The executive branch of government is also bound to learn one or two lessons from this process. Executive meddling had always been the bane on Ethiopian politics, leading not only to intractable controversies in the past but also to losses of lives and gross human rights abuses.

By taking hands-off attitude during the Sidama referendum, the executive branch has spared itself of severe criticism of human rights abuse that was the standard response in the past from domestic and international human rights groups. Whether the executive branch of government would also remain neutral in the forthcoming election 2020 is something yet to be seen. However, all indications are that it might remain so if the experience of the recent Sidama referendum is something to go by.

The Sidama referendum may also have a positive impact on the morale of the people, the doubters as well as the confident ones. Many people may assume that elections may turn out to be political disasters with serious consequences and this is true if we go by past experiences both in Ethiopia and elsewhere in Africa.

Election frauds have led to violent confrontations on many occasions. Election rigging is a notion that found currency in Africa and led to many crises. The 2007 elections in Kenya and the 2005 elections in Ethiopia stand out as good examples of how not to conduct democratic elections. A one hundred consensus on an election by all the actors may be impossible to achieve. But, there is a well-established international standard by which any election is judged democratic or not.

For an election to be up to international standards, all the actors, i.e. those who organize the elections, those who take part in them and those who oppose them are expected to adhere to these standards. The problem in Ethiopia in the past, as far as elections were concerned, was defined by attempts by the executive to legitimize them according to its own standards. The state was the judge, the jury and the executioner in all the elections that have so far taken place in this country. And that was, by the way, something that accelerated the demise of the former EPRDF regime when popular resentments reached tipping point some three or four years back.

In this way, elections are crucial is deciding the fate of a nation and that of a government. It is also crucial in securing peace and stability. The Sidama referendum has once again proved these theses. Had the referendum been bungled, things could go horribly wrong.

The fact that all the actors and mainly the real people who have a stake in it have accepted the outcome proved that if elections are properly handled, there will be no major problem during or in the post-election or post-referendum period. A referendum on any statehood may sometimes be messy even by European standards because nationalism may also be messy unless properly handled or managed. The nationalistic fervors in Spanish Catalonia can be taken as one example among many where nationalism may complicate the search for nationhood. Similar flashpoints in European countries have also led to serious political impasses.

Joseph Stalin, the infamous author of the so-called national question used to say that giving democracy to the nations would remove all causes of conflicts. Yet he did not live up to his words and the Soviet Union imploded because of the absence of democracy and the perpetual rule of the one party state.
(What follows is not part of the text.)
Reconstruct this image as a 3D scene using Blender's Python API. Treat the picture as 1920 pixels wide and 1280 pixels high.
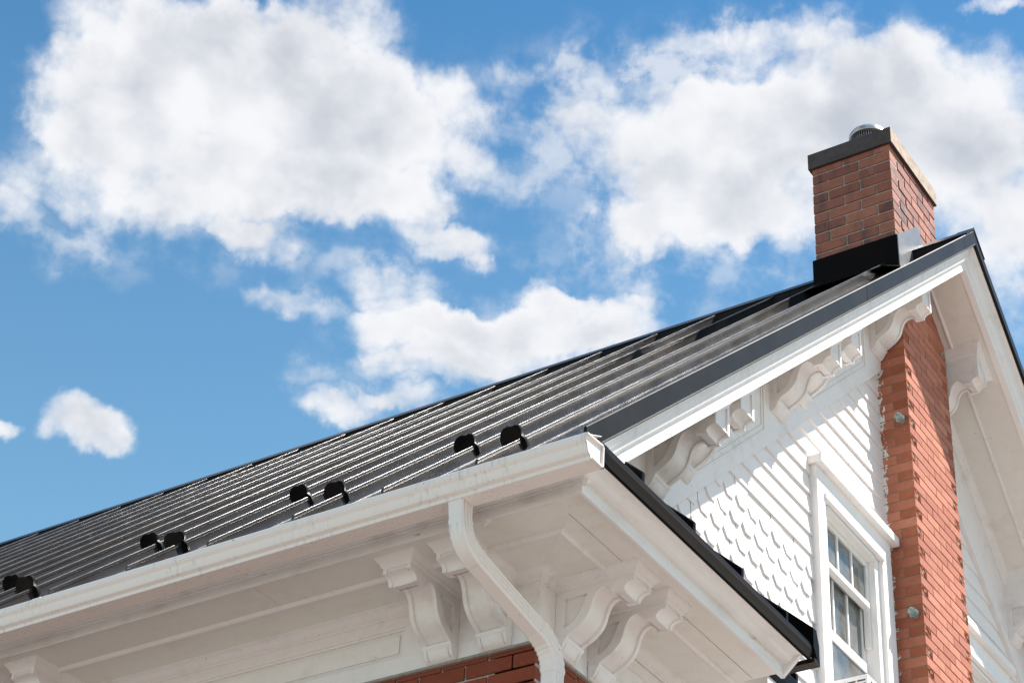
import bpy, bmesh, math, random
from mathutils import Vector, Matrix
random.seed(7)
for o in list(bpy.data.objects): bpy.data.objects.remove(o)
scn = bpy.context.scene
COL = scn.collection
ZO = 5.85                       # height of the cornice corner above the ground
SL = 0.918                       # roof slope (rise / run)
YR = 4.255                      # ridge position
YW = 2*YR                       # far eave wall

# ---------------------------------------------------------------- camera
cam = bpy.data.cameras.new('camera'); camo = bpy.data.objects.new('camera', cam); COL.objects.link(camo)
right = Vector((0.84306, 0.53532, 0.05187)); down = Vector((-0.27990, 0.51906, -0.80761)); fwd = Vector((-0.45925, 0.66634, 0.58743))
m3 = Matrix((right, -down, -fwd)).transposed()
camo.matrix_world = Matrix.Translation((4.21818, -6.44864, -4.24994+ZO)) @ m3.to_4x4()
cam.sensor_width = 36; cam.lens = 3864.9/1920*36
cam.clip_start = 0.1; cam.clip_end = 20000
scn.camera = camo

# ---------------------------------------------------------------- sun and sky
sdir = Vector((1.0, 0.975, 2.19)).normalized()
sun_el = math.asin(sdir.z)
sun = bpy.data.lights.new('sun', 'SUN'); suno = bpy.data.objects.new('sun', sun); COL.objects.link(suno)
sun.energy = 5.0; sun.angle = math.radians(0.53); sun.color = (1.0, 0.95, 0.88)
suno.rotation_euler = sdir.to_track_quat('Z', 'Y').to_euler(); suno.location = (10, 10, 30)
scn.view_settings.view_transform = 'Standard'; scn.view_settings.look = 'None'
scn.view_settings.gamma = 1.0; scn.view_settings.exposure = 1.25; scn.view_settings.use_curve_mapping = False
scn.render.engine = 'CYCLES'
scn.cycles.sample_clamp_direct = 9.0; scn.cycles.sample_clamp_indirect = 4.0; scn.cycles.caustics_reflective = False; scn.cycles.caustics_refractive = False
scn.cycles.max_bounces = 8; scn.cycles.diffuse_bounces = 4

world = bpy.data.worlds.new('World'); scn.world = world; world.use_nodes = True

class NT:
    """small helper to write node trees"""
    def __init__(s, nt): s.nt = nt
    def n(s, typ, props=None, **inp):
        nd = s.nt.nodes.new(typ)
        for k, v in (props or {}).items(): setattr(nd, k, v)
        for k, v in inp.items():
            key = int(k[1:]) if k[0] == '_' else k.replace('__', ' ')
            s.put(nd.inputs[key], v)
        return nd
    def put(s, sock, v):
        if isinstance(v, bpy.types.NodeSocket): s.nt.links.new(v, sock)
        else: sock.default_value = v
    def math(s, op, a, b=0.0, c=0.0, clamp=False):
        nd = s.nt.nodes.new('ShaderNodeMath'); nd.operation = op; nd.use_clamp = clamp
        s.put(nd.inputs[0], a); s.put(nd.inputs[1], b); s.put(nd.inputs[2], c)
        return nd.outputs[0]
    def vmath(s, op, a, b=(0,0,0)):
        nd = s.nt.nodes.new('ShaderNodeVectorMath'); nd.operation = op
        s.put(nd.inputs[0], a); s.put(nd.inputs[1], b)
        return nd.outputs['Value'] if op in ('DOT_PRODUCT', 'LENGTH') else nd.outputs[0]
    def noise(s, vec, scale, detail=4, rough=.5, dist=0.0, dim='3D'):
        nd = s.n('ShaderNodeTexNoise', {'noise_dimensions': dim}, Vector=vec, Scale=scale, Detail=detail, Roughness=rough, Distortion=dist)
        return nd.outputs['Fac']
    def ramp(s, fac, a, b, va=0.0, vb=1.0, smooth=True):
        nd = s.nt.nodes.new('ShaderNodeMapRange'); nd.interpolation_type = 'SMOOTHSTEP' if smooth else 'LINEAR'
        s.put(nd.inputs[0], fac); s.put(nd.inputs[1], a); s.put(nd.inputs[2], b); s.put(nd.inputs[3], va); s.put(nd.inputs[4], vb)
        return nd.outputs[0]
    def mix(s, fac, a, b, mode='MIX'):
        nd = s.nt.nodes.new('ShaderNodeMix'); nd.data_type = 'RGBA'; nd.blend_type = mode
        s.put(nd.inputs[0], fac); s.put(nd.inputs[6], a); s.put(nd.inputs[7], b)
        return nd.outputs[2]
def rgb(r, g, b): return (r, g, b, 1.0)

# clouds: soft ellipses in azimuth / elevation, torn by fractal noise
CLOUDS = [(2.4054,.7478,.0931,.0329,1.0),(2.4495,.7116,.0565,.0327,.95),(2.3487,.7281,.1128,.0485,1.1),(2.2649,.7223,.0788,.0437,1.0),(2.3981,.6819,.1081,.028,.9),(2.2801,.6898,.0767,.0193,.85),(2.3315,.6631,.0391,.0128,.7),(2.3024,.7748,.0606,.0229,.7),(2.2161,.6733,.0363,.0116,.75),(2.192,.6645,.0131,.0078,.5),(2.1846,.7101,.0374,.015,.50),(2.2058,.7474,.0400,.0220,.36),(2.1607,.7548,.0493,.0110,.30),(2.0692,.7309,.1137,.0308,.95),(1.997,.7394,.0965,.0331,.9),(1.9097,.7339,.0882,.0428,.95),(2.0658,.6951,.0636,.0257,.95),(2.0059,.6965,.0667,.0256,.8),(1.8884,.6967,.0558,.0428,.8),(2.1222,.7611,.0531,.0110,.38),(2.0552,.7727,.057,.0153,.6),(2.0019,.7775,.0605,.0130,.42),(1.9537,.7674,.0597,.0152,.45),(2.1055,.682,.0399,.0181,.55),(1.8749,.6574,.0349,.0402,.45),(2.1934,.6268,.1054,.0168,.85),(2.1267,.6376,.0611,.0168,.85),(2.1595,.6467,.0357,.0116,.6),(2.2174,.6122,.0569,.0103,.7),(2.2543,.6508,.0487,.0129,.6),(2.3102,.6358,.032,.0103,.6),(2.2264,.6349,.0706,.0129,.5),(2.2647,.5888,.0341,.0116,.7),(2.2345,.5966,.0219,.0103,.55),(2.0933,.655,.0228,.0129,.5),(2.2918,.6029,.0219,.0103,.4),(2.412,.5604,.0359,.0152,.9),(2.4598,.5558,.0133,.0075,.7),(2.4929,.6627,.0300,.016,.30),(2.442,.6405,.0252,.0126,.45),(1.8692,.7805,.0245,.0055,.6),(2.4619,.6548,.0508,.0160,.30)]
VEILS = [(2.1695, 0.734, 0.1455, 0.0592, 0.16), (1.9987, 0.709, 0.2356, 0.0843, 0.26), (2.082, 0.6616, 0.1373, 0.0309, 0.15), (2.2611, 0.6527, 0.1364, 0.0335, 0.22), (2.438, 0.649, 0.1048, 0.0278, 0.28), (1.8989, 0.6647, 0.0834, 0.0757, 0.34), (2.2353, 0.603, 0.0941, 0.0284, 0.22), (2.0306, 0.7659, 0.1767, 0.0331, 0.28)]        # thin haze between the clouds
def build_world():
    w = NT(world.node_tree); world.node_tree.nodes.clear()
    world.cycles.sampling_method = 'MANUAL'; world.cycles.sample_map_resolution = 512
    out = w.n('ShaderNodeOutputWorld'); bg = w.n('ShaderNodeBackground', Strength=0.067)
    world.node_tree.links.new(bg.outputs[0], out.inputs[0])
    sky = w.n('ShaderNodeTexSky', {'sky_type': 'NISHITA', 'sun_disc': False, 'sun_elevation': sun_el,
              'sun_rotation': math.atan2(sdir.x, sdir.y), 'altitude': 0.0, 'air_density': 1.0, 'dust_density': 0.0, 'ozone_density': 1.0})
    d = w.vmath('NORMALIZE', w.n('ShaderNodeTexCoord').outputs['Generated'])
    sep = w.n('ShaderNodeSeparateXYZ', Vector=d)
    az = w.math('ARCTAN2', sep.outputs[1], sep.outputs[0]); el = w.math('ARCSINE', sep.outputs[2])
    flat = w.n('ShaderNodeCombineXYZ', X=az, Y=el, Z=0.0).outputs[0]
    nz = w.n('ShaderNodeTexNoise', {'noise_dimensions': '2D'}, Vector=flat, Scale=26.0, Detail=6.0, Roughness=.55)
    wv = w.vmath('MULTIPLY', w.vmath('SUBTRACT', nz.outputs['Color'], (.5, .5, .5)), (.044, .030, 0))
    p = w.vmath('ADD', flat, wv)
    acc = 0.0
    for (ca, ce, ra, re, wt) in CLOUDS:
        q = w.vmath('MULTIPLY', w.vmath('SUBTRACT', p, (ca, ce, 0)), (1/ra, 1/re, 0))
        v = w.math('MULTIPLY_ADD', w.vmath('DOT_PRODUCT', q, q), -wt, wt)
        acc = w.math('MAXIMUM', v, 0.0) if acc == 0.0 else w.math('ADD', acc, w.math('MAXIMUM', v, 0.0))
    veil = 0.0
    for (ca, ce, ra, re, wt) in VEILS:
        q = w.vmath('MULTIPLY', w.vmath('SUBTRACT', p, (ca, ce, 0)), (1/ra, 1/re, 0))
        v = w.math('MAXIMUM', w.math('MULTIPLY_ADD', w.vmath('DOT_PRODUCT', q, q), -wt, wt), 0.0)
        veil = v if veil == 0.0 else w.math('ADD', veil, v)
    # the rest of the sky carries the same kind of broken cumulus
    far = w.vmath('LENGTH', w.vmath('SUBTRACT', p, (2.17, .655, 0)))
    gen = w.ramp(w.noise(d, 3.4, 4, .55), .48, .62, 0.0, 1.1)
    acc = w.math('ADD', acc, w.math('MULTIPLY', gen, w.ramp(far, .42, .62)))
    fv = w.vmath('MULTIPLY', flat, (1.0, 1.45, 0))
    low = w.noise(fv, 11.0, 2, .45, 0.0, '2D')
    fb = w.noise(fv, 30.0, 7, .56, 0.0, '2D')
    bl = w.n('ShaderNodeTexVoronoi', {'voronoi_dimensions': '2D', 'feature': 'SMOOTH_F1', 'normalize': True}, Vector=w.vmath('ADD', fv, w.vmath('MULTIPLY', wv, (.35, .5, 0))), Scale=46.0, Detail=2.0, Roughness=.55, Smoothness=.6).outputs['Distance']
    puff = w.math('SUBTRACT', .5, bl)                                              # rounded heads
    fs = w.noise(w.vmath('ADD', fv, (-.010, .014, 0)), 30.0, 3, .45, 0.0, '2D')     # a step towards the sun
    rag = w.math('MULTIPLY_ADD', w.math('SUBTRACT', fb, .5), 1.0, w.math('MULTIPLY', puff, .42))
    dn = w.math('ADD', acc, rag)
    cover = w.math('MULTIPLY', w.ramp(dn, .08, .98), w.ramp(acc, .0, .55))
    haze = w.ramp(w.math('MULTIPLY', w.math('ADD', veil, w.math('MULTIPLY', acc, .55)), w.ramp(fb, .32, .70, .22, 1.75)), .05, 1.0, 0.0, .68)
    cover = w.math('MAXIMUM', cover, haze)
    depth = w.math('ADD', w.math('MULTIPLY', acc, .62), w.math('MULTIPLY', w.math('SUBTRACT', low, .5), 1.5))
    depth = w.math('ADD', depth, w.math('ADD', w.math('MULTIPLY', w.math('SUBTRACT', fs, .5), .8), w.math('MULTIPLY', puff, -.45)))
    thick = w.ramp(depth, .12, 1.45)
    lit = w.mix(thick, rgb(*CLOUD_LIT), rgb(*CLOUD_SHADE))
    deep = w.ramp(el, .42, .88, 0.0, 1.0, False)                 # clear air: deeper blue overhead, paler cyan below
    clear = w.mix(1.0, sky.outputs[0], w.mix(deep, rgb(1.18, 1.46, 1.26), rgb(.34, .83, 1.03)), 'MULTIPLY')
    col = w.mix(w.math('MULTIPLY', cover, .95), clear, lit)
    world.node_tree.links.new(col, bg.inputs[0])
CLOUD_LIT = (6.1, 6.1, 6.2); CLOUD_SHADE = (3.6, 3.8, 4.2)
build_world()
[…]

When we look retrospectively now, what may realize is that Stalin might have missed the point about the difference between real and fake democracy, between genuine universal suffrage and elections controlled from above and inevitably lead to disaster.

The lesson for Ethiopia is clear. Let there be no fake democracy and fake elections and things will be alright. Let there be no fake institutions that pretend to conduct elections and there will be no protests and no bloodshed. Let there be no attempt to cheat the masses and they will inevitably punish such a regime.

And let the successful completion of the Sidama referendum serve not as a model but as an inspiration for conducting free and fair elections in this country. And let Sidama’s transition from a region into a state be smooth, ordered and free of violence as the referendum was.